Explain to me again why he should double his development costs to make his one-off RPG usable by a group of users whose hardware purchases have slotted them firmly in the "does not care about ability to play games" camp?
posted by Mayor West at 6:15 AM on November 10, 2011


The mac/pc thing is a huge derail, but it might not be "doesn't care about playing games", but rather "hates windows more than they love games", or "bought an xbox for games", which is the category I was in until I bought a Windows box just to play Starcraft 2.

This is one of the few cases where I wish the game had been done in flash because there's such a high barrier for entry to get people to buy and play an indie game like this, especially one that doesn't easily fit into any categories. It would be a shame if it didn't find the audience it deserves because of it.
posted by empath at 6:27 AM on November 10, 2011 [1 favorite]


The "Trailer" kinda made me want to kill myself.

Yes, but did you hear his gameplay introduction? It was pretty hilarious. My favorite line - after significant hushed dramatic introductory statements: "Oh, and I'm kind of whispering right now because it is 4am." Also, his stated goal for the game is "for you to watch the ending and say 'Wow, that was (beep)ing satisfying... may I have another?"
posted by jph at 6:53 AM on November 10, 2011


I'm an RPGMaker junky, and can't wait to play this. Danged work.
posted by PhoBWanKenobi at 10:16 AM on November 10, 2011


Well I never cried at a game before and that certainly ticked that box for me.

I can't really see why you'd need more meaty game elements in this. It's not needed. Performing the actions is enough to build tension and connections, I didn't come away wishing I had done more logic puzzles, nor would they add much?

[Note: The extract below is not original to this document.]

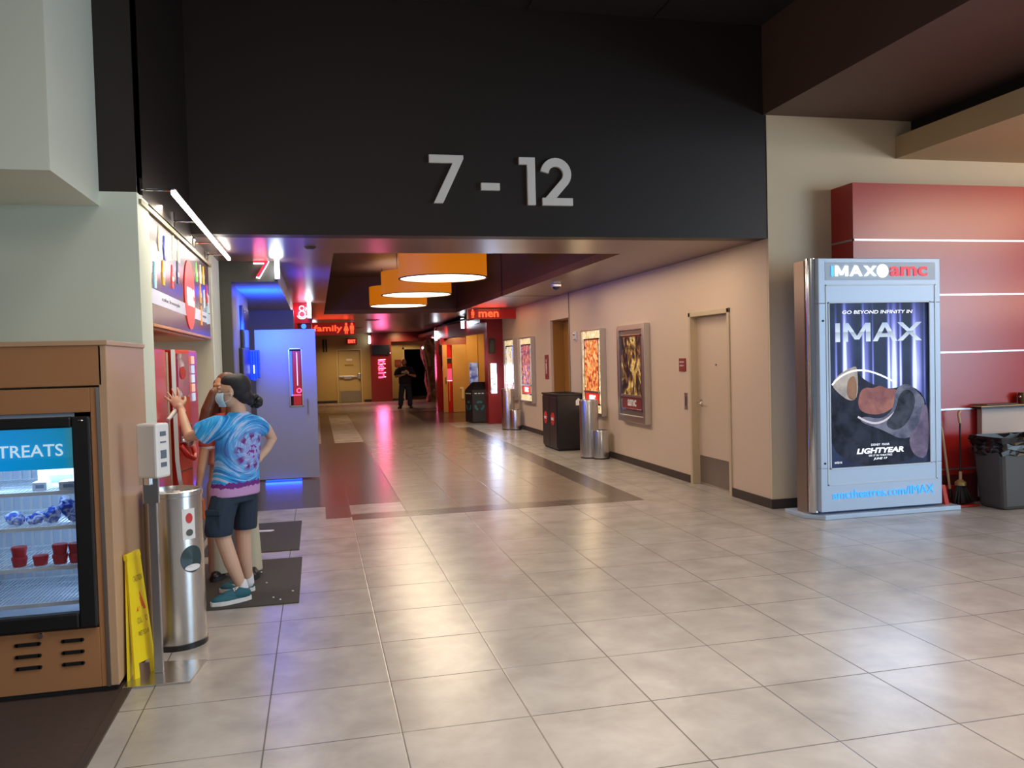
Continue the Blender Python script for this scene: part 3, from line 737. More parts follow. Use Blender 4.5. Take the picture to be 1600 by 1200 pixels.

The production value really seals the experience together. The fantastic transitions, effective level design and well constructed puzzle flow keeps everything wrapped up together. Long walk times and lots of basic gripes in lesser games were kept out. I would happily call it a classic because the production value is so high combined with a strong emotional impact.

It's something I thoroughly enjoyed and will be making people play.